◆ Source data:
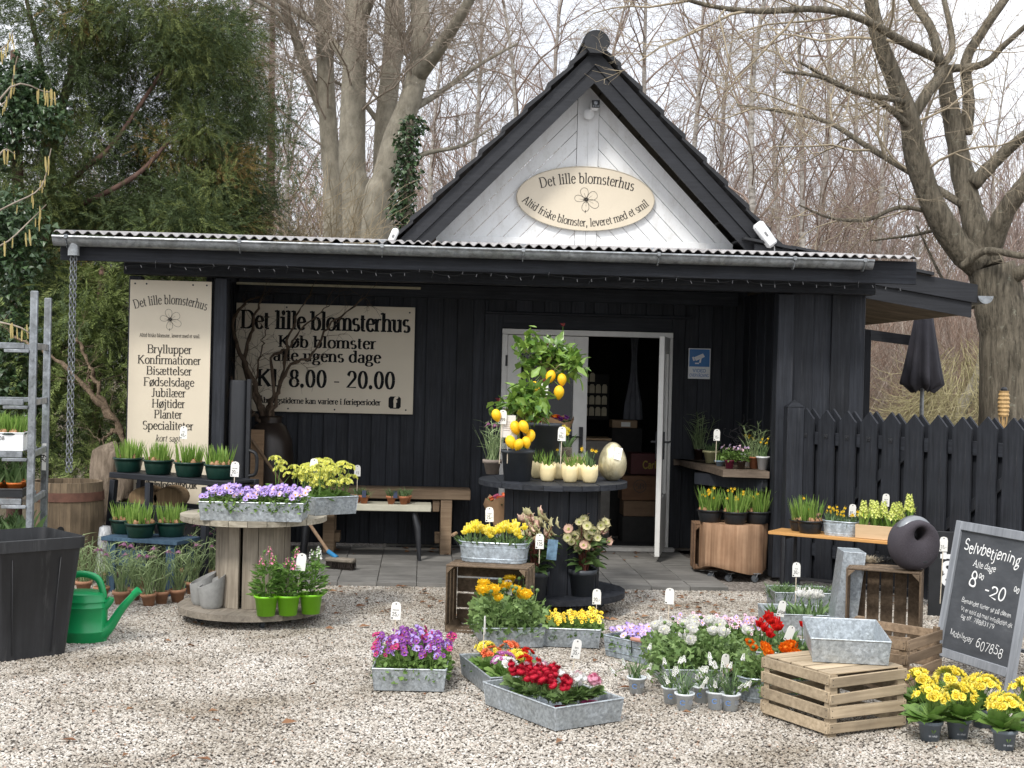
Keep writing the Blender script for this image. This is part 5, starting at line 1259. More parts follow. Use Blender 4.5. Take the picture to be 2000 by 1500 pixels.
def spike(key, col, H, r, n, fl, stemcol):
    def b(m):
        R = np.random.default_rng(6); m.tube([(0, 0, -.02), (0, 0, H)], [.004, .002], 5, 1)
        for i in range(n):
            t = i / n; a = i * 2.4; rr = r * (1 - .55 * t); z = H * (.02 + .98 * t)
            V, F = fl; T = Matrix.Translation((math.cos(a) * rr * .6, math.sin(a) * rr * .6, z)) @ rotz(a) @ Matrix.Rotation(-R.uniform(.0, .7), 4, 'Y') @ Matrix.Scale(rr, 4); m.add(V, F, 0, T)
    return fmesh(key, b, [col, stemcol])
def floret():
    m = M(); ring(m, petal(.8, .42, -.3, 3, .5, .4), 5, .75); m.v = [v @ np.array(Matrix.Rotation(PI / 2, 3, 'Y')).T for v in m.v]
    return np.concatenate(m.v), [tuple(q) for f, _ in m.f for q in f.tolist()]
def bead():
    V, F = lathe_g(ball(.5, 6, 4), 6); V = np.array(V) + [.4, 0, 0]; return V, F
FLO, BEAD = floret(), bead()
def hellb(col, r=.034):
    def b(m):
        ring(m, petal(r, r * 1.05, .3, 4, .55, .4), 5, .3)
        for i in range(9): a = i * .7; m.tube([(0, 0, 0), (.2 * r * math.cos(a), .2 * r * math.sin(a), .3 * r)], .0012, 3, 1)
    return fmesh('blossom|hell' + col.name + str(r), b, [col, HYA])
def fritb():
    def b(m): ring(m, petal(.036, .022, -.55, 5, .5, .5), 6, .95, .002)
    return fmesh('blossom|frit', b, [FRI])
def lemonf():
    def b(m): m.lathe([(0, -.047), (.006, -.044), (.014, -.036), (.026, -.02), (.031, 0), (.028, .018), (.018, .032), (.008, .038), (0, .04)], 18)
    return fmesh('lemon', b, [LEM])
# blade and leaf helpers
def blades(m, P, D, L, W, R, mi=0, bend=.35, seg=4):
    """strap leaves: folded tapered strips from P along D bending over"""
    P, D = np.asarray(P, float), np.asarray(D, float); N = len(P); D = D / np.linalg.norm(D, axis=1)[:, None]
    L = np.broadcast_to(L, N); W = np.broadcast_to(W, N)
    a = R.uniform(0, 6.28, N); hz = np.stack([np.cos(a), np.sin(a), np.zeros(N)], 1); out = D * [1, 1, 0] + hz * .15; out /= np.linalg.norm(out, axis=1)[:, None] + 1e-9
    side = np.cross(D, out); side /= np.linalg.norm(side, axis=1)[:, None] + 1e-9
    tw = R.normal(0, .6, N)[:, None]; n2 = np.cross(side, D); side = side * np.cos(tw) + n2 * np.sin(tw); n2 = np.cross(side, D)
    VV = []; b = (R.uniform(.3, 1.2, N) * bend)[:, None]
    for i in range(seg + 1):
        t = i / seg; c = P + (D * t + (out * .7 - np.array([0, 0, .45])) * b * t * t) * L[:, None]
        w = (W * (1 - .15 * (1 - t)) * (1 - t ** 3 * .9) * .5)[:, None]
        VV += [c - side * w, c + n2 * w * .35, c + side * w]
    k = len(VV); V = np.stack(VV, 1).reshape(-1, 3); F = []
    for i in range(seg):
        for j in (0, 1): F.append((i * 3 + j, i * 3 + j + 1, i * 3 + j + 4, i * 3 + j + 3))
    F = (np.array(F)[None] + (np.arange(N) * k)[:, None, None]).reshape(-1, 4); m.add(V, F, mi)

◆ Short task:
Reproduce the full listing faithfully, but do not carry over any pictures.

◆ Output:
Keep writing the Blender script for this image. This is part 5, starting at line 1259. More parts follow. Use Blender 4.5. Take the picture to be 2000 by 1500 pixels.
def spike(key, col, H, r, n, fl, stemcol):
    def b(m):
        R = np.random.default_rng(6); m.tube([(0, 0, -.02), (0, 0, H)], [.004, .002], 5, 1)
        for i in range(n):
            t = i / n; a = i * 2.4; rr = r * (1 - .55 * t); z = H * (.02 + .98 * t)
            V, F = fl; T = Matrix.Translation((math.cos(a) * rr * .6, math.sin(a) * rr * .6, z)) @ rotz(a) @ Matrix.Rotation(-R.uniform(.0, .7), 4, 'Y') @ Matrix.Scale(rr, 4); m.add(V, F, 0, T)
    return fmesh(key, b, [col, stemcol])
def floret():
    m = M(); ring(m, petal(.8, .42, -.3, 3, .5, .4), 5, .75); m.v = [v @ np.array(Matrix.Rotation(PI / 2, 3, 'Y')).T for v in m.v]
    return np.concatenate(m.v), [tuple(q) for f, _ in m.f for q in f.tolist()]
def bead():
    V, F = lathe_g(ball(.5, 6, 4), 6); V = np.array(V) + [.4, 0, 0]; return V, F
FLO, BEAD = floret(), bead()
def hellb(col, r=.034):
    def b(m):
        ring(m, petal(r, r * 1.05, .3, 4, .55, .4), 5, .3)
        for i in range(9): a = i * .7; m.tube([(0, 0, 0), (.2 * r * math.cos(a), .2 * r * math.sin(a), .3 * r)], .0012, 3, 1)
    return fmesh('blossom|hell' + col.name + str(r), b, [col, HYA])
def fritb():
    def b(m): ring(m, petal(.036, .022, -.55, 5, .5, .5), 6, .95, .002)
    return fmesh('blossom|frit', b, [FRI])
def lemonf():
    def b(m): m.lathe([(0, -.047), (.006, -.044), (.014, -.036), (.026, -.02), (.031, 0), (.028, .018), (.018, .032), (.008, .038), (0, .04)], 18)
    return fmesh('lemon', b, [LEM])
# blade and leaf helpers
def blades(m, P, D, L, W, R, mi=0, bend=.35, seg=4):
    """strap leaves: folded tapered strips from P along D bending over"""
    P, D = np.asarray(P, float), np.asarray(D, float); N = len(P); D = D / np.linalg.norm(D, axis=1)[:, None]
    L = np.broadcast_to(L, N); W = np.broadcast_to(W, N)
    a = R.uniform(0, 6.28, N); hz = np.stack([np.cos(a), np.sin(a), np.zeros(N)], 1); out = D * [1, 1, 0] + hz * .15; out /= np.linalg.norm(out, axis=1)[:, None] + 1e-9
    side = np.cross(D, out); side /= np.linalg.norm(side, axis=1)[:, None] + 1e-9
    tw = R.normal(0, .6, N)[:, None]; n2 = np.cross(side, D); side = side * np.cos(tw) + n2 * np.sin(tw); n2 = np.cross(side, D)
    VV = []; b = (R.uniform(.3, 1.2, N) * bend)[:, None]
    for i in range(seg + 1):
        t = i / seg; c = P + (D * t + (out * .7 - np.array([0, 0, .45])) * b * t * t) * L[:, None]
        w = (W * (1 - .15 * (1 - t)) * (1 - t ** 3 * .9) * .5)[:, None]
        VV += [c - side * w, c + n2 * w * .35, c + side * w]
    k = len(VV); V = np.stack(VV, 1).reshape(-1, 3); F = []
    for i in range(seg):
        for j in (0, 1): F.append((i * 3 + j, i * 3 + j + 1, i * 3 + j + 4, i * 3 + j + 3))
    F = (np.array(F)[None] + (np.arange(N) * k)[:, None, None]).reshape(-1, 4); m.add(V, F, mi)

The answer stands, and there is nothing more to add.